C’est à l’un des plus grands peintres américains que la galerie suisse Hauser & Wirth rend hommage à Zurich. Organisée en collaboration avec Musa Mayer, la fille de l’artiste et Présidente de la Guston Foundation, l’exposition qu’elle consacre à Philip Guston (1913-1980) explore les motifs énigmatiques tout comme les formes instinctives nées de ses dernières œuvres, lesquelles ont continué à évoluer jusqu’à sa mort en 1980. Exposées pour la première fois à la Marlborough Gallery de New-York en 1970, les critiques avaient alors dénoncé l’éloignement brutal de Guston hors des sentiers de l’abstraction au profit d’une imagerie sombre et cartoonesque, peuplées de fantômes intimes.
Guston est né en 1913 sous le nom de Phillip Goldstein, de parents juifs ukrainiens émigrés au Canada puis en Californie, où son père se suicide quand il a 10 ans. Devenu l’un des peintres abstraits les plus célèbres des années 50 et 60, aux côtés de Mark Rothko et de son ami d’enfance Jackson Pollock, il a pour référence les maîtres du Quattrocento tout comme Giorgio De Chirico, ainsi que les peintres muralistes mexicains tels que Rivera, Siqueiros et Orozco. Ses premières œuvres abordent les thèmes du racisme en Amérique et des guerres à l’étranger. Artiste complexe s’il en est, Guston s’inspirait du monde cauchemardesque qui l’entourait pour créer des visions âpres et saisissantes, jetant alors un pont entre son histoire personnelle et celle de l’histoire. Le peintre s’est ainsi souvent interrogé sur le rôle que l’art pouvait jouer face à la violence et à la polarisation des opinions aux États-Unis, comme en témoignent son combat contre l’organisation suprémaciste blanche américaine du Ku Klux Klan et ses nombreuses caricatures. Bien qu’il ait cessé de produire un art directement politique dans les années 1930, il est tout au long de sa vie resté engagé.
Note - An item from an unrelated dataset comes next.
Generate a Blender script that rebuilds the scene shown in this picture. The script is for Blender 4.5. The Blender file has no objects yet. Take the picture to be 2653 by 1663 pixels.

Au cours des bouleversements sociaux et politiques de la fin des années 1960, Guston s’est ainsi montré critique à l’égard de l’abstraction. Dès 1966, l’artiste joue d’une figuration simple et satirique, proche de la bande dessinée, laquelle apparaît sous l’aspect de motifs récurrents qui l’éloignent de l’expressionnisme abstrait. La vie quotidienne du peintre, ses souvenirs ainsi que ses difficultés inondent ses tableaux. Painter’s Forms (Formes du peintre) figure alors, en guise d’autoportrait inhabituel, une tête qui vomit des objets ou les aspire. Dans de nombreuses toiles de cette période, Guston commence également à se représenter comme un cyclope aux yeux écarquillés et représente des tas d’objets – qu’il appelle parfois « crapola » ou « junk » – au sein de compositions oniriques, toutes pourpre et écarlates, où le trivial côtoie le scabreux. « Je n’aime vraiment que l’étrangeté, » écrivait-il alors au sujet de ces désordres volontaires où se juxtaposent bouteille vide, semelles, boîte de conserve, mégots et autres éléments sans aucun lien apparent, indices d’un monde hirsute, à la fois intensément beau et violent.
Philip Guston – Singularities Jusqu’au 7 septembre chez Hauser & Wirth Zurich, Limmatstrasse.